Stored data entries
════════════════

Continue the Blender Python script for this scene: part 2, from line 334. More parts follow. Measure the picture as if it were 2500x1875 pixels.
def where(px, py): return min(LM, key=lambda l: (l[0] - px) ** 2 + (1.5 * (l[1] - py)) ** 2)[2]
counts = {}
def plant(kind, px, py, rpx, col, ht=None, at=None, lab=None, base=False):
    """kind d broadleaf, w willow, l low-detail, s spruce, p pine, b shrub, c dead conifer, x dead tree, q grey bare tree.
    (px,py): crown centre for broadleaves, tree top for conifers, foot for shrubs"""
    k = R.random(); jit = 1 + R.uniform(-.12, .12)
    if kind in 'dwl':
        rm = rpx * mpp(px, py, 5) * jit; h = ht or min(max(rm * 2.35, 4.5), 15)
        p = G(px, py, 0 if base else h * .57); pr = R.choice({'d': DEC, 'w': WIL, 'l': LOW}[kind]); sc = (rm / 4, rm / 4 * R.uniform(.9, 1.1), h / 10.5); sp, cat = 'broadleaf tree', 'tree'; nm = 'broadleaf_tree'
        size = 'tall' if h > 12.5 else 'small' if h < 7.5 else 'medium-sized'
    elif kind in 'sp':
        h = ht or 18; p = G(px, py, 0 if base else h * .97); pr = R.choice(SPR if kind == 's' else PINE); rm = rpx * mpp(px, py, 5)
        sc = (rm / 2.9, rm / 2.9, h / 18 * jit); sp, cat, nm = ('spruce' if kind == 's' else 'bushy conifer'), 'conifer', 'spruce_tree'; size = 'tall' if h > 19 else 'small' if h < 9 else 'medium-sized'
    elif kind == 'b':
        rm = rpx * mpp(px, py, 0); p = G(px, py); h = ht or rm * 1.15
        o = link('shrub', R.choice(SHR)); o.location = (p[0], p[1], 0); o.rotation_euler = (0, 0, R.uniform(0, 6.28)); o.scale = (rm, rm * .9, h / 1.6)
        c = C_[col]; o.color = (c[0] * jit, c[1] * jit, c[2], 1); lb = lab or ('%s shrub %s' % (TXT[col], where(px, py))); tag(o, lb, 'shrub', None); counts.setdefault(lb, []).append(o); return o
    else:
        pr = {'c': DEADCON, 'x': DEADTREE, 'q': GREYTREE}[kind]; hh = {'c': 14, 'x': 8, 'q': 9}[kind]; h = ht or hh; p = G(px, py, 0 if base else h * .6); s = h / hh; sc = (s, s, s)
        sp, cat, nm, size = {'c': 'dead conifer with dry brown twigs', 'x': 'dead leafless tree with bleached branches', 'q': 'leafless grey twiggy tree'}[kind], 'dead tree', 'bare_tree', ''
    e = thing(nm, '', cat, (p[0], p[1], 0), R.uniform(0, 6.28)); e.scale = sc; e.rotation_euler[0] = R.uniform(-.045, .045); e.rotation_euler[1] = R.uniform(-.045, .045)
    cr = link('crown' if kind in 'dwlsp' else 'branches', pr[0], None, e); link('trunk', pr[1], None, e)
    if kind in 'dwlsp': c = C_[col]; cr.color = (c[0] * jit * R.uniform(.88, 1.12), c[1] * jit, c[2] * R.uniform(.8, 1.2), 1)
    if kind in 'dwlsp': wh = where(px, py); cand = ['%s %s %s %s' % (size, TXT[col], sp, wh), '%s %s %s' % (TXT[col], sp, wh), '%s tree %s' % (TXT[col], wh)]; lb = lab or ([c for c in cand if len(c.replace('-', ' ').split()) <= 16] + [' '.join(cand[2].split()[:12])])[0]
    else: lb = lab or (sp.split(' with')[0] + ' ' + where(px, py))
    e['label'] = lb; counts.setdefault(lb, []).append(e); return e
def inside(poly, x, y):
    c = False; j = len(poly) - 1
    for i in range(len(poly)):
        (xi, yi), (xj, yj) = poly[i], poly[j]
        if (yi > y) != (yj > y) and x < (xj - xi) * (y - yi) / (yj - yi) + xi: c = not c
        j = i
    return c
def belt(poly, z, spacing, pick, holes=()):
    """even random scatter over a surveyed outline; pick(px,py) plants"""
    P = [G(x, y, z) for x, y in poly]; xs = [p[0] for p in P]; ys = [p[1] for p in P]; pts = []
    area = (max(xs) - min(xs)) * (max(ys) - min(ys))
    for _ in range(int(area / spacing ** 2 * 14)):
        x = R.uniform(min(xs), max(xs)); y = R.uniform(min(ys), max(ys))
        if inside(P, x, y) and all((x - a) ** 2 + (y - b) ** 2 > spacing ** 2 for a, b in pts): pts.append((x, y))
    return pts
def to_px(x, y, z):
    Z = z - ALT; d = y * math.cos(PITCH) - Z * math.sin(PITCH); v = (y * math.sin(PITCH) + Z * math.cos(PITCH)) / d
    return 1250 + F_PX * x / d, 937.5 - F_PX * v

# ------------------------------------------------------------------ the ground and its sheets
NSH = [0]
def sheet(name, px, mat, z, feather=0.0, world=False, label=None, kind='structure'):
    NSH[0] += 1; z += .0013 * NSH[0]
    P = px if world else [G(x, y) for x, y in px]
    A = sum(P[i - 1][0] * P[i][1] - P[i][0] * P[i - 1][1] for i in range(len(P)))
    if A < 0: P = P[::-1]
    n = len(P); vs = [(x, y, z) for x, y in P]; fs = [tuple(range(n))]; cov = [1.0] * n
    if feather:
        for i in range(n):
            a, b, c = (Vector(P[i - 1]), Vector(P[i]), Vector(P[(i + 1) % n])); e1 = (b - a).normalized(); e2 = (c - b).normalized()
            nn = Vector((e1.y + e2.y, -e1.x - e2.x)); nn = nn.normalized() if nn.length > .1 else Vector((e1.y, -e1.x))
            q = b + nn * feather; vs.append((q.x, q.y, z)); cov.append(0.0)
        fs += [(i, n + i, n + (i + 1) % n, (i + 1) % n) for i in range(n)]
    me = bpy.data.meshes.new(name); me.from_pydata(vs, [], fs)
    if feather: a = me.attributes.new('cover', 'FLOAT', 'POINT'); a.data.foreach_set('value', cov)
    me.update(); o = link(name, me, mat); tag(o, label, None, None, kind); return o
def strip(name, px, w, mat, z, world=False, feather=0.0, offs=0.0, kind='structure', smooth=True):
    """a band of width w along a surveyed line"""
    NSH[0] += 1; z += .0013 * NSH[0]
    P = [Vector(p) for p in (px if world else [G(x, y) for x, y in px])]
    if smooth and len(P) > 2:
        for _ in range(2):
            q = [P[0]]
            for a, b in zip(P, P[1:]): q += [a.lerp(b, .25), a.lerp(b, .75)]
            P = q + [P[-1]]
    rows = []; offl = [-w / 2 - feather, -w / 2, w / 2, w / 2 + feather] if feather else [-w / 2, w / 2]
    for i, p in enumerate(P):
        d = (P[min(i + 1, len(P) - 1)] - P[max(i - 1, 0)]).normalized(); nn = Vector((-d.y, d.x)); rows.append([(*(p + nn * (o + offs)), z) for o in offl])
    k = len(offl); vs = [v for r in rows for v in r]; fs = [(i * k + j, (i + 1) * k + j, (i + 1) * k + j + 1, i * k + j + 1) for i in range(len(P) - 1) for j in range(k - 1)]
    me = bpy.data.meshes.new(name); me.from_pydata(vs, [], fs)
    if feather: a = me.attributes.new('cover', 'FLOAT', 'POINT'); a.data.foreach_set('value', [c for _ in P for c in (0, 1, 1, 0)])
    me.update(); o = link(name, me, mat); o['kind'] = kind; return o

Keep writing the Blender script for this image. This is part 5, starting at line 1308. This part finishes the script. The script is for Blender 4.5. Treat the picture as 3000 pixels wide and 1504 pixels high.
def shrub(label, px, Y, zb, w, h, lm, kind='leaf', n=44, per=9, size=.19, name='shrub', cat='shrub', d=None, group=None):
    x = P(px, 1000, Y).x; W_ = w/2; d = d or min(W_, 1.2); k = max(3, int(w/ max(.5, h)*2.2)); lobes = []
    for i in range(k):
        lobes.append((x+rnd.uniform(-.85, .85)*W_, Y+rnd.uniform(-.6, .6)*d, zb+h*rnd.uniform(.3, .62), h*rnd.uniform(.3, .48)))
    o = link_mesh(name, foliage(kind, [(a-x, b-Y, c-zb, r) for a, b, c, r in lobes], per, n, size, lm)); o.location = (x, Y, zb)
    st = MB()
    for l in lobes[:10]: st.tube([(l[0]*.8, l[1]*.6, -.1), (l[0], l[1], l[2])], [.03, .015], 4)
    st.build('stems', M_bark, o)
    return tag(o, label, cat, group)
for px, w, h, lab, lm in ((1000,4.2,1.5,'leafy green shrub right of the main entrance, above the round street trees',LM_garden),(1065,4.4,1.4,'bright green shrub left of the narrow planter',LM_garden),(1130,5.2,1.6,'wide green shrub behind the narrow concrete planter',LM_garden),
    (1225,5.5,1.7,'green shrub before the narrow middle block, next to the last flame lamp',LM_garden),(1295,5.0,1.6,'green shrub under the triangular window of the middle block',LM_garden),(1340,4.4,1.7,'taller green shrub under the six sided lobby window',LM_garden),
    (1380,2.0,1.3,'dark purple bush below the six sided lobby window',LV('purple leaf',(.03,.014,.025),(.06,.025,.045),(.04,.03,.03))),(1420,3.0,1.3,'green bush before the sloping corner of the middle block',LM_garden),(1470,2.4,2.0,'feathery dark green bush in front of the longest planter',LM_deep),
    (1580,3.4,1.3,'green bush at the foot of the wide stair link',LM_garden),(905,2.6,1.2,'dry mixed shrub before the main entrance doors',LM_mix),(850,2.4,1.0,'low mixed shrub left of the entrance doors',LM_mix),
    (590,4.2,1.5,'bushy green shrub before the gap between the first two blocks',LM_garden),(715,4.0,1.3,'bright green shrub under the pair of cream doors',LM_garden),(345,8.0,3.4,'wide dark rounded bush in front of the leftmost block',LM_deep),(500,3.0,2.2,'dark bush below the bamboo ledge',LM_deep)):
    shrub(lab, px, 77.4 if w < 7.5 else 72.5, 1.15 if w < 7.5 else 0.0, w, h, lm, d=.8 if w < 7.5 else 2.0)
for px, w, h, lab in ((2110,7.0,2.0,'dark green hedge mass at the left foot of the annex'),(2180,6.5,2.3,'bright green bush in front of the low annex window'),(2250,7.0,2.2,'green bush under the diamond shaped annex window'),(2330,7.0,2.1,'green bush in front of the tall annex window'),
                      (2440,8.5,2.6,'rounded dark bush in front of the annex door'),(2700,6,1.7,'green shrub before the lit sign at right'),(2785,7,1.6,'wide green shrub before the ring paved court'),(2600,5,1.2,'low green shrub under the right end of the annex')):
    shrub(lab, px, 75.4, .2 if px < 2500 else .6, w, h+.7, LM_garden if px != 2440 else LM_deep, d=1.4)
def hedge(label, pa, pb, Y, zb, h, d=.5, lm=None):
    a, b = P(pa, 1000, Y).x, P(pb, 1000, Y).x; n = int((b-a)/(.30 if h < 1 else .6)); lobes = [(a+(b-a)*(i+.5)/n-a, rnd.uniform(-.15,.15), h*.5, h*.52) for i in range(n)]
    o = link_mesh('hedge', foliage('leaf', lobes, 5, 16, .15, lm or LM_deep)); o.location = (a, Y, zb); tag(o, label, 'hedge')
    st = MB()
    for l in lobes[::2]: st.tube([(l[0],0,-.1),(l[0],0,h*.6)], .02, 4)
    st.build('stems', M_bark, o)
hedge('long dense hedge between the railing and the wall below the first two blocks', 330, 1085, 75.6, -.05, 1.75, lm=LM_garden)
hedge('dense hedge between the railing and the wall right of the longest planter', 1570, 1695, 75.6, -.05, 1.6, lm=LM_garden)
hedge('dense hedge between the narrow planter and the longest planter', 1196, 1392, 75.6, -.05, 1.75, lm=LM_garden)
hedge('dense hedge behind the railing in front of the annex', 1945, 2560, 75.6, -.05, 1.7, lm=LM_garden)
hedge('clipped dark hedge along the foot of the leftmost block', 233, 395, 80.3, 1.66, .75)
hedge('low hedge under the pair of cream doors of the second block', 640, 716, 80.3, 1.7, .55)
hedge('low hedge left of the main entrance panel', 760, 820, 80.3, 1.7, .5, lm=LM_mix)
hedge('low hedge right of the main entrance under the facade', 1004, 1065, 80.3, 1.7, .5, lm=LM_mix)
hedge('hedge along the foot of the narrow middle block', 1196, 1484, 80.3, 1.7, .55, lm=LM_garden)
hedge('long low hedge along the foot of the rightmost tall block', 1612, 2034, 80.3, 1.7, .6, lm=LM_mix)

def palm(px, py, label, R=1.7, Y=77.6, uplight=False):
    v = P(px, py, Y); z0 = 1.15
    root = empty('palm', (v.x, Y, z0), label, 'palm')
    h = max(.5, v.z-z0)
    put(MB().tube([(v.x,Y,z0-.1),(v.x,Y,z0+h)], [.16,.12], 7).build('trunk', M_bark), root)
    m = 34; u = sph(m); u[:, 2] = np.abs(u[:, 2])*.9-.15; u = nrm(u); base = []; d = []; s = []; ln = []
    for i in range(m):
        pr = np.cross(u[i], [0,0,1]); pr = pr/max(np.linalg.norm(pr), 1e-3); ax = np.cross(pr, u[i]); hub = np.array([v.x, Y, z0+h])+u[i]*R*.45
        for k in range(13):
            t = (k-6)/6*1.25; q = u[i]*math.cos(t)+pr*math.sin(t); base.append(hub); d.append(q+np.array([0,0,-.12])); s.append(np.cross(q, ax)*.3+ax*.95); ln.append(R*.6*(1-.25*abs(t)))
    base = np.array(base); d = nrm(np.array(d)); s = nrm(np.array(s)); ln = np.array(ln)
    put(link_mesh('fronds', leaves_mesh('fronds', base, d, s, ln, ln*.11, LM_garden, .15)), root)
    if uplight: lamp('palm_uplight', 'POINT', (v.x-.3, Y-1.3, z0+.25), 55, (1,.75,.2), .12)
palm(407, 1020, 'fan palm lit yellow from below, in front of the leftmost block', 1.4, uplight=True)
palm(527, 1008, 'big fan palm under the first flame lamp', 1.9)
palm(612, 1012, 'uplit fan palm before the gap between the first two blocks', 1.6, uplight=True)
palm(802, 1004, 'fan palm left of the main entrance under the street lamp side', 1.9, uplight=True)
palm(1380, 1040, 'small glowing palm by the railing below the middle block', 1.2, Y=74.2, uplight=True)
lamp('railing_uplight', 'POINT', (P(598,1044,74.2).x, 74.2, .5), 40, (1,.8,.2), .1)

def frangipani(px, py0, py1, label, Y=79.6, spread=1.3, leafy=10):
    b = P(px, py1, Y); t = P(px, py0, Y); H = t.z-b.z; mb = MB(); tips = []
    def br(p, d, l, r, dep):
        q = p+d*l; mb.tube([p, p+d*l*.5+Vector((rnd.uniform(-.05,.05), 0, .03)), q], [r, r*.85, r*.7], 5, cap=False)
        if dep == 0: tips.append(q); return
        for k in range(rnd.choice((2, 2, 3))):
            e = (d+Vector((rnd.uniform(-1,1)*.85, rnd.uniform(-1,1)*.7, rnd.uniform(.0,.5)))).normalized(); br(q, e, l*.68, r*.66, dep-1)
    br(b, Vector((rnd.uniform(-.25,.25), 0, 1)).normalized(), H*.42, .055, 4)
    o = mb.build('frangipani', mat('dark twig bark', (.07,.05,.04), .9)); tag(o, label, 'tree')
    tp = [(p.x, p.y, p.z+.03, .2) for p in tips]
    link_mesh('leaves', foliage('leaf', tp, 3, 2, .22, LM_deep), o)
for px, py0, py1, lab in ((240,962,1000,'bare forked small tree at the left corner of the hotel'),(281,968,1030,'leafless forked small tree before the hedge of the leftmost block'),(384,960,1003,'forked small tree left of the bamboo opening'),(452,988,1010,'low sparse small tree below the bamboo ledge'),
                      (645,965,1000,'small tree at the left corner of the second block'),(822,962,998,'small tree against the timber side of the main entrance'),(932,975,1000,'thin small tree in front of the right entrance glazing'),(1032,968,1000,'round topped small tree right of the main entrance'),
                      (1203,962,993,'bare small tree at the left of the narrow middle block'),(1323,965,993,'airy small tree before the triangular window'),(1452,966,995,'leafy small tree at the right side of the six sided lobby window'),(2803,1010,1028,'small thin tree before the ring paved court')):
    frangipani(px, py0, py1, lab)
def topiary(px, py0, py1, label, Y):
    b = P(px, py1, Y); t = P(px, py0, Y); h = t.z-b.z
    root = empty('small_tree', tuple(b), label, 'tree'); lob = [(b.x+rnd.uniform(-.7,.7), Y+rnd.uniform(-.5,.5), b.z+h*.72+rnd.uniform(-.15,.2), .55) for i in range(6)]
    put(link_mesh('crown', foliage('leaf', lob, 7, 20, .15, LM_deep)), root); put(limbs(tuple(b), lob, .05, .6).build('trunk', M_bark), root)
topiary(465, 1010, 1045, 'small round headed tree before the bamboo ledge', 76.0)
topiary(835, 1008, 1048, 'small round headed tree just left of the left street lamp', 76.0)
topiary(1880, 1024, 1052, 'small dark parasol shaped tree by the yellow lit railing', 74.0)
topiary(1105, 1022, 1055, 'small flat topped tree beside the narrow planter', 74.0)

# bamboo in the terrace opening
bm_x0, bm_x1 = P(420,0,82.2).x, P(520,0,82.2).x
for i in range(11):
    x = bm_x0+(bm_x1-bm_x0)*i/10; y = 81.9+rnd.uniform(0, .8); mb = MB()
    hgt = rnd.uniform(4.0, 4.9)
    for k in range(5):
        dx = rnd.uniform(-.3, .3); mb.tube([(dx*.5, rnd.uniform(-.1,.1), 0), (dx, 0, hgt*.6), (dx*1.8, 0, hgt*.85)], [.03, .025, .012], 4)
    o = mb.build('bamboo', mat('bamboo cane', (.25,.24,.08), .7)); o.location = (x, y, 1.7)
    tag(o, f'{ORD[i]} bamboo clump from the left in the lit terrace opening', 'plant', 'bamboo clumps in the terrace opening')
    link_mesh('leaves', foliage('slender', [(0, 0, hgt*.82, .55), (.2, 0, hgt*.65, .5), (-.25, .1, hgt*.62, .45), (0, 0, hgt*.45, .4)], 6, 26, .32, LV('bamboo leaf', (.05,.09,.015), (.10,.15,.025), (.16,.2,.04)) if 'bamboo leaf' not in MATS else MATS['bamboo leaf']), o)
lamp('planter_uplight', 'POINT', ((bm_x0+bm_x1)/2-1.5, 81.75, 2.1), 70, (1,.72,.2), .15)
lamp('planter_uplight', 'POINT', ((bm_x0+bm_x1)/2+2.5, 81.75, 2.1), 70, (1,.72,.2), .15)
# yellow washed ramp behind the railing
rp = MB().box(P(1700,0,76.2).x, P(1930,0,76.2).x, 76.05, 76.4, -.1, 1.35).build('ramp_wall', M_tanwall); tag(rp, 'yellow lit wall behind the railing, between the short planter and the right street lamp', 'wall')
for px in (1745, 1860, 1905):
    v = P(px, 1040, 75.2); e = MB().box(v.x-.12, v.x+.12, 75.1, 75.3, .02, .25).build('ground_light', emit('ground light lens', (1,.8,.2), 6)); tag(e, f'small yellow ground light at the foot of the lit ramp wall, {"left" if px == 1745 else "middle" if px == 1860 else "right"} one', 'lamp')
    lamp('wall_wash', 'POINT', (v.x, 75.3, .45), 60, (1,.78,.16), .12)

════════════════

WHAT THE TASK REQUIRES: Say how many lines of the listing above contain "this", with no other words.

FULL OUTPUT: 2